Sound Termination and Non-termination Analysis of C Programs with Bit-Precise Bounded Semantics and Advanced Constructs

Negar Fathi, Hiroshi Unno, Tachio Terauchi, Rahul Purandare

Program termination and non-termination analysis is a foundational problem in formal verification with important implications for software safety and reliability. Despite extensive research, existing techniques struggle with real-world C programs that manipulate complex data types such as pointers, arrays, and structures, or that perform low-level operations such as bitwise arithmetic and bounded integer computations. This paper introduces Athena, a framework for sound termination and non-termination analysis of C programs that models finite-width and bit-precise integer semantics and supports advanced constructs. Athena combines pointer-to-array rewriting, bounded integer semantics enforced via modulo arithmetic or bit-vector semantics, and an extended translation to Labeled Transition Systems (LTS), yielding structured, analyzable representations suitable for logic-based reasoning.

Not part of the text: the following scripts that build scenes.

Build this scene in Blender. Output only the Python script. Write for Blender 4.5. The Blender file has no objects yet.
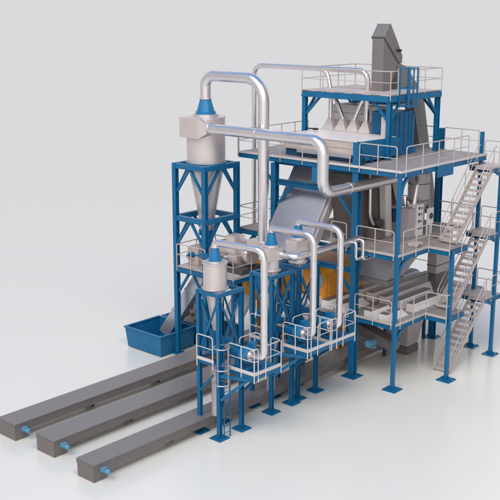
import bpy, math, random
from mathutils import Vector, Matrix

random.seed(4)
scene = bpy.context.scene
COL = scene.collection
V = Vector

# ------------------------------------------------------------------ materials
def mat(name, col, rough=0.5, metal=0.0, vary=0.0, scale=3.0, bump=0.0, spec=0.5, stretch=(1, 1, 1), coat=0.0):
    m = bpy.data.materials.new(name)
    m.use_nodes = True
    nt = m.node_tree
    b = nt.nodes['Principled BSDF']
    b.inputs['Roughness'].default_value = rough
    b.inputs['Metallic'].default_value = metal
    b.inputs['Specular IOR Level'].default_value = spec
    b.inputs['Coat Weight'].default_value = coat
    c = (*col, 1)
    b.inputs['Base Color'].default_value = c
    if vary or bump:
        tc = nt.nodes.new('ShaderNodeTexCoord')
        mp = nt.nodes.new('ShaderNodeMapping')
        mp.inputs['Scale'].default_value = stretch
        nt.links.new(tc.outputs['Object'], mp.inputs['Vector'])
        n = nt.nodes.new('ShaderNodeTexNoise')
        n.inputs['Scale'].default_value = scale
        n.inputs['Detail'].default_value = 6
        n.inputs['Roughness'].default_value = 0.6
        nt.links.new(mp.outputs['Vector'], n.inputs['Vector'])
        if vary:
            r = nt.nodes.new('ShaderNodeValToRGB')
            r.color_ramp.elements[0].position = 0.3
            r.color_ramp.elements[1].position = 0.7
            r.color_ramp.elements[0].color = tuple(max(0, x * (1 - vary)) for x in col) + (1,)
            r.color_ramp.elements[1].color = tuple(min(1, x * (1 + vary)) for x in col) + (1,)
            nt.links.new(n.outputs['Fac'], r.inputs['Fac'])
            nt.links.new(r.outputs['Color'], b.inputs['Base Color'])
            mr = nt.nodes.new('ShaderNodeMapRange')
            mr.inputs['To Min'].default_value = max(0.02, rough - 0.08)
            mr.inputs['To Max'].default_value = min(1, rough + 0.08)
            nt.links.new(n.outputs['Fac'], mr.inputs['Value'])
            nt.links.new(mr.outputs['Result'], b.inputs['Roughness'])
        if bump:
            bp = nt.nodes.new('ShaderNodeBump')
            bp.inputs['Strength'].default_value = bump
            bp.inputs['Distance'].default_value = 0.02
            nt.links.new(n.outputs['Fac'], bp.inputs['Height'])
            nt.links.new(bp.outputs['Normal'], b.inputs['Normal'])
    return m

def grating_mat(name, col):
    """Walkway grating: fine bearing bars drawn as a procedural pattern of the plate itself."""
    m = mat(name, col, 0.55, 0.0, 0.10, 2.0)
    nt = m.node_tree
    b = nt.nodes['Principled BSDF']
    tc = nt.nodes.new('ShaderNodeTexCoord')
    w = nt.nodes.new('ShaderNodeTexWave')
    w.bands_direction = 'Y'
    w.inputs['Scale'].default_value = 5.0
    nt.links.new(tc.outputs['Object'], w.inputs['Vector'])
    bk = nt.nodes.new('ShaderNodeTexBrick')
    bk.inputs['Scale'].default_value = 1.0
    bk.inputs['Brick Width'].default_value = 1.1
    bk.inputs['Row Height'].default_value = 0.55
    bk.inputs['Mortar Size'].default_value = 0.012
    bk.inputs['Color1'].default_value = (1, 1, 1, 1)
    bk.inputs['Color2'].default_value = (0.84, 0.84, 0.84, 1)
    bk.inputs['Mortar'].default_value = (0.5, 0.5, 0.5, 1)
    nt.links.new(tc.outputs['Object'], bk.inputs['Vector'])
    mx = nt.nodes.new('ShaderNodeMix'); mx.data_type = 'RGBA'; mx.blend_type = 'MULTIPLY'
    mx.inputs[0].default_value = 1.0
    src = b.inputs['Base Color'].links[0].from_socket
    nt.links.new(src, mx.inputs[6]); nt.links.new(bk.outputs['Color'], mx.inputs[7])
    nt.links.new(mx.outputs[2], b.inputs['Base Color'])
    bp = nt.nodes.new('ShaderNodeBump')
    bp.inputs['Strength'].default_value = 0.25
    bp.inputs['Distance'].default_value = 0.02
    nt.links.new(w.outputs['Fac'], bp.inputs['Height'])
    nt.links.new(bp.outputs['Normal'], b.inputs['Normal'])
    return m

M = {}
M['blue'] = mat('blue_paint', (0.008, 0.128, 0.278), 0.36, 0.0, 0.10, 1.2, spec=0.32)
M['blue_dark'] = mat('dark_blue_paint', (0.006, 0.065, 0.15), 0.4, 0.0, 0.12, 1.2)
M['blue_bright'] = mat('bright_blue_paint', (0.008, 0.165, 0.36), 0.32, 0.0, 0.08, 2)
M['motor_cyan'] = mat('light_blue_paint', (0.11, 0.31, 0.44), 0.35, 0.0, 0.08, 3)
M['steel'] = mat('galvanised_steel', (0.83, 0.79, 0.79), 0.31, 1.0, 0.04, 2.5)
M['steel_big'] = mat('satin_steel', (0.72, 0.68, 0.68), 0.36, 0.8, 0.05, 2.0)
M['cream'] = mat('cream_sheet_metal', (0.68, 0.615, 0.59), 0.36, 0.6, 0.05, 1.5)
M['beige'] = mat('beige_sheet_metal', (0.58, 0.51, 0.475), 0.48, 0.15, 0.08, 1.5)
M['white'] = mat('white_sheet_metal', (0.84, 0.80, 0.785), 0.42, 0.1, 0.05, 1.5)
M['rail'] = mat('pale_rail_paint', (0.52, 0.455, 0.425), 0.4, 0.1)
M['rail_white'] = mat('white_rail_paint', (0.63, 0.595, 0.58), 0.4, 0.05)
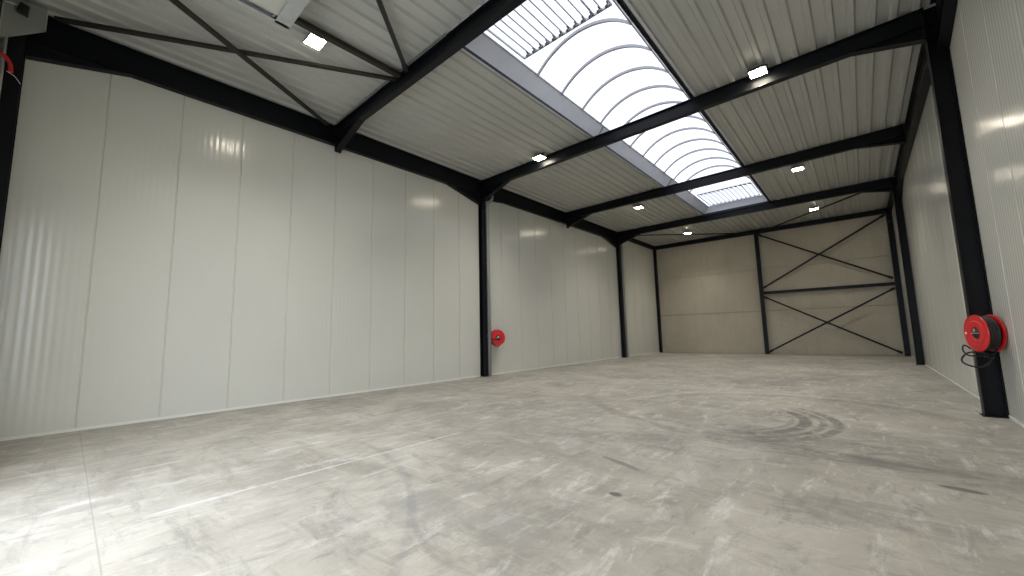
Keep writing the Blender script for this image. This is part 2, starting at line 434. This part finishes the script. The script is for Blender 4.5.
# ------------------------------------------------------------------ eaves beams (along the side walls)
EW = .15; xeL = CLl + EW/2; xeR = CLr - EW/2; ED = .55
def eaves(xc, y0, y1, label, ha=None, hb=None, depth=ED):
    e = thing('eaves_beam', (xc, (y0+y1)/2, H-depth), label, 'roof beam', 'eaves beams along the side walls')
    s = MB(); ibeam_y(s, y0, y1, xc, H-.005, depth, EW); s.build('beam_section', M['steel'], e)
    for h in (ha, hb):
        if h:
            a, b, z = h
            s = MB(); haunch_y(s, a, b, xc, H-depth, z, EW); s.build('haunch', M['steel'], e)
    return e
yl0, yl1 = Y0+.105, YB-.15
eaves(xeL, yl0, yl1, 'long black eaves beam on the left wall, nearest one', (.5, yl0, 6.34), (8.28, yl1, 6.27))
eaves(xeL, YB+.07, YD-.105, 'black eaves beam on the left wall between the two columns with downpipes', (11.25, YB+.07, 6.50), (19.1, YD-.105, 6.27))
eaves(xeL, YD+.105, YE-.085, 'short shallow black eaves beam on the left wall at the far corner', depth=.24)
eaves(xeR, Y0+.2, YB-.105, 'black eaves beam on the right wall in front of the big hose reel column', None, (8.28, YB-.105, 6.27))
eaves(xeR, YB+.125, YD-.115, 'black eaves beam on the right wall behind the big hose reel column', (11.25, YB+.125, 6.50), (19.3, YD-.115, 6.27))
eaves(xeR, YD+.115, YE-.11, 'short shallow black eaves beam on the right wall at the far corner', depth=.24)

# ------------------------------------------------------------------ rafters
def rafter(y, label, xa, xb, zl, zr, depth=.34, w=.16):
    e = thing('roof_rafter', ((xa+xb)/2, y, H-depth), label, 'roof beam', 'black rafters across the roof')
    s = MB(); ibeam_x(s, xa+.014, xb-.014, y, H-.005, depth, w); s.build('beam_section', M['steel'], e)
    s = MB(); haunch_x(s, -8.80, xa+.014, y, H-depth, zl, w); s.build('haunch', M['steel'], e)
    s = MB(); haunch_x(s, .30, xb-.014, y, H-depth, zr, w); s.build('haunch', M['steel'], e)
    s = MB(); s.box(xa, xa+.014, y-w/2-.01, y+w/2+.01, zl-.03, H-.006); s.build('end_plate', M['steel'], e)
    s = MB(); s.box(xb-.014, xb, y-w/2-.01, y+w/2+.01, zr-.03, H-.006); s.build('end_plate', M['steel'], e)
    return e
eL = CLl+EW+.004; eR = CLr-EW-.004
rafter(YA, 'nearest black rafter, with two braces and a strut meeting it below the lamp', eL, eR, 6.46, 6.62)
rafter(YB, 'second black rafter, passing under the skylight from the nearer left column', CLl+.194, CLr-.254, 6.44, 6.60)
rafter(YC, 'third black rafter, passing under the skylight and ending on the eaves beams', eL, eR, 6.46, 6.66)
rafter(YD, 'fourth black rafter, at the far end of the skylight', CLl+.194, CLr-.224, 6.46, 6.64)
e = thing('roof_rafter', (-4.3, YE, 6.95), 'shallow black beam along the top of the back wall', 'roof beam', 'black rafters across the roof')
s = MB(); ibeam_x(s, CLl+.175, CLr-.215, YE, H-.005, .25, .15); s.build('beam_section', M['steel'], e)

# ------------------------------------------------------------------ bracing
def brace(p, q, w, h, label, name='brace_bar', group='roof and wall bracing bars', m=None, plates=True):
    p, q = Vector(p), Vector(q); mid = (p+q)/2
    e = thing(name, mid, label, 'brace', group)
    s = MB(); d = (q-p).normalized()
    s.bar(p, q, w, h); s.build('bar', m or M['steel_brown'], e, bevel=.004)
    if plates:
        for a, sg in ((p, 1), (q, -1)):
            s = MB()
            up = Vector((0, 0, 1)) if abs(d.z) < .05 and abs(d.y) > .01 else Vector((0, 1, 0))
            s.bar(a, a + d*sg*.20, w*1.5 if up.z else .012, .012 if up.z else .12)
            if abs(d.z) > .05: s.bar(a, a + d*sg*.05, .16, .09)
            s.build('gusset_plate', M['steel'], e)
    return e
zb = 7.05
brace((-9.88, -.5, zb), (-7.10, 4.38, zb), .10, .05, 'dark brace bar under the near roof, running from left wall to the nearest rafter')
brace((-9.88, 4.10, zb-.065), (-6.87, -.85, zb-.065), .10, .05, 'dark brace bar under the near roof, ending at the nearest rafter beside the left wall')
brace((-6.70, 4.38, zb), (-2.0, -.85, zb), .08, .05, 'dark brace bar right of the nearest lamp, thinner diagonal leaving the top of the photo')
brace((-6.98, -.85, 7.09), (-6.98, 4.39, 7.09), .11, .09, 'dark straight strut passing just above the nearest lamp', 'roof_strut', plates=False)
brace((-9.90, 21.05, 6.985), (-4.20, 26.28, 6.985), .08, .05, 'black brace under the far roof, left half of the V', m=M['steel'])
brace((.95, 21.05, 6.985), (-3.95, 26.28, 6.985), .08, .05, 'black brace under the far roof, right half of the V', m=M['steel'])
yb = YE-.12
brace((-4.05, yb, 6.86), (1.33, yb, 3.72), .05, .085, 'upper back wall brace falling to the right', m=M['steel'])
brace((1.33, yb-.06, 6.86), (-4.05, yb-.06, 3.72), .05, .085, 'upper back wall brace rising to the right', m=M['steel'])
brace((-4.05, yb, 3.24), (1.31, yb, .15), .05, .085, 'lower back wall brace falling to the right', m=M['steel'])
brace((1.345, yb-.06, 3.24), (-4.05, yb-.06, .12), .05, .085, 'lower back wall brace rising to the right', m=M['steel'])
brace((-4.055, YE-.02, 3.46), (1.375, YE-.02, 3.46), .10, .16, 'black horizontal beam between the two crosses on the back wall', 'bracing_beam', m=M['steel'], plates=False)

# ------------------------------------------------------------------ skylight
sk = thing('skylight', ((SX0+SX1)/2, (SY0+SY1)/2, H+.1), 'long barrel vaulted skylight with clear glazing along the roof', 'skylight')
def kerb(mb, th=.05):
    lo = [(SX0, SY0), (SX1, SY0), (SX1, SY1), (SX0, SY1)]
    hi = [(TX0, TY0), (TX1, TY0), (TX1, TY1), (TX0, TY1)]
    def outp(p, k): return (p[0] + (-k if p[0] < -4 else k), p[1] + (-k if p[1] < 10 else k))
    for i in range(4):
        a, b, c, d = lo[i], lo[(i+1) % 4], hi[(i+1) % 4], hi[i]
        A, B, Cc, D = outp(a, .12), outp(b, .12), outp(c, .12), outp(d, .12)
        mb.quadbox([(*a, H+.0), (*b, H+.0), (*B, H+.0), (*A, H+.0), (*d, CZ), (*c, CZ), (*Cc, CZ), (*D, CZ)])
s = MB(); kerb(s); s.build('kerb', M['kerb'], sk)
# dark trimmer angles under the edge of the deck, bay by bay
ys = [SY0, YA-.08, YA+.08, YB-.08, YB+.08, YC-.08, YC+.08, SY1-.01]
for (a, b) in ((YA+.085, YB-.085), (YB+.085, YC-.085), (YC+.085, SY1)):
    for x, sg in ((SX0, -1), (SX1, 1)):
        s = MB(); s.box(min(x, x+sg*.06), max(x, x+sg*.06), a, b, H-.012, H-.001); s.box(min(x, x+sg*.008), max(x, x+sg*.008), a, b, H-.07, H-.012)
        s.build('trimmer_angle', M['wood'], sk)
s = MB(); s.box(SX0, SX1, SY1-.012, SY1-.004, H-.07, H+.03); s.build('trimmer_angle', M['wood'], sk)
for y in (YB+.11, YC+.11, ):
    for x, xt, sg in ((SX0+.012, TX0+.012, 1), (SX1-.012, TX1-.012, -1)):
        s = MB(); s.bar((x, y, H+.0), (xt, y, CZ-.01), .05, .02, up=(1, 0, 0)); s.build('stiffener', M['sheet'], sk)
# vault
hw = (TX1-TX0)/2; xm = (TX0+TX1)/2; rise = .50; RR = (hw*hw+rise*rise)/(2*rise); a0 = math.asin(hw/RR)
def arc(k, n, dr=0.): 
    a = -a0 + 2*a0*k/n
    return xm + (RR+dr)*math.sin(a), CZ + rise - RR + (RR+dr)*math.cos(a)
s = MB(); n = 28
A = [s.b.verts.new((arc(k, n)[0], TY0, arc(k, n)[1]+.02)) for k in range(n+1)]
B = [s.b.verts.new((arc(k, n)[0], TY1, arc(k, n)[1]+.02)) for k in range(n+1)]
for k in range(n):
    f = s.b.faces.new((A[k], A[k+1], B[k+1], B[k])); f.smooth = True
s.b.faces.new(A); s.b.faces.new(B[::-1])
vg = s.build('vault_glazing', M['poly'], sk)
s = MB()
for x in (TX0+.012, TX1-.012): s.box(x-.012, x+.012, TY0, TY1, CZ-.0, CZ+.035)
for y in (TY0+.012, TY1-.012): s.box(TX0+.024, TX1-.024, y-.012, y+.012, CZ, CZ+.035)
s.build('glazing_sill', M['rib'], sk)
LY0, LY1, LY2, LY3 = 4.64, 6.34, 18.58, 20.71
y = 6.91
while y < 18.5:
    s = MB(); pts = [(arc(k, 30, -.02)[0], y, arc(k, 30, -.02)[1]) for k in range(31)]
    for k in range(30):
        (xa, _, za), (xb, _, zb2) = pts[k], pts[k+1]
        s.prism([(xa, y-.025, za-.03), (xb, y-.025, zb2-.03), (xb, y-.025, zb2+.034), (xa, y-.025, za+.034)], (0, .05, 0))
    s.build('glazing_bar', M['rib'], sk)
    y += .99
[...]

Our analysis engine builds on MuVal, a modular verification engine based on the first-order fixpoint logic µCLP with background theories, and extends it with support for array, tuple, and bit-vector theories in ranking function synthesis and recurrent set detection. We evaluate Athena on the 2024 Termination Competition (TermCOMP) and on 117 real-world benchmarks featuring 445 non-termination bugs, after excluding benchmarks that rely on undefined behavior. It achieves 60.95% correctness on the real-world benchmarks and 76.28% on TermCOMP, while producing zero wrong results across both suites. These results highlight Athena’s strong combination of precision and soundness for the termination and non-termination analysis of complex C programs.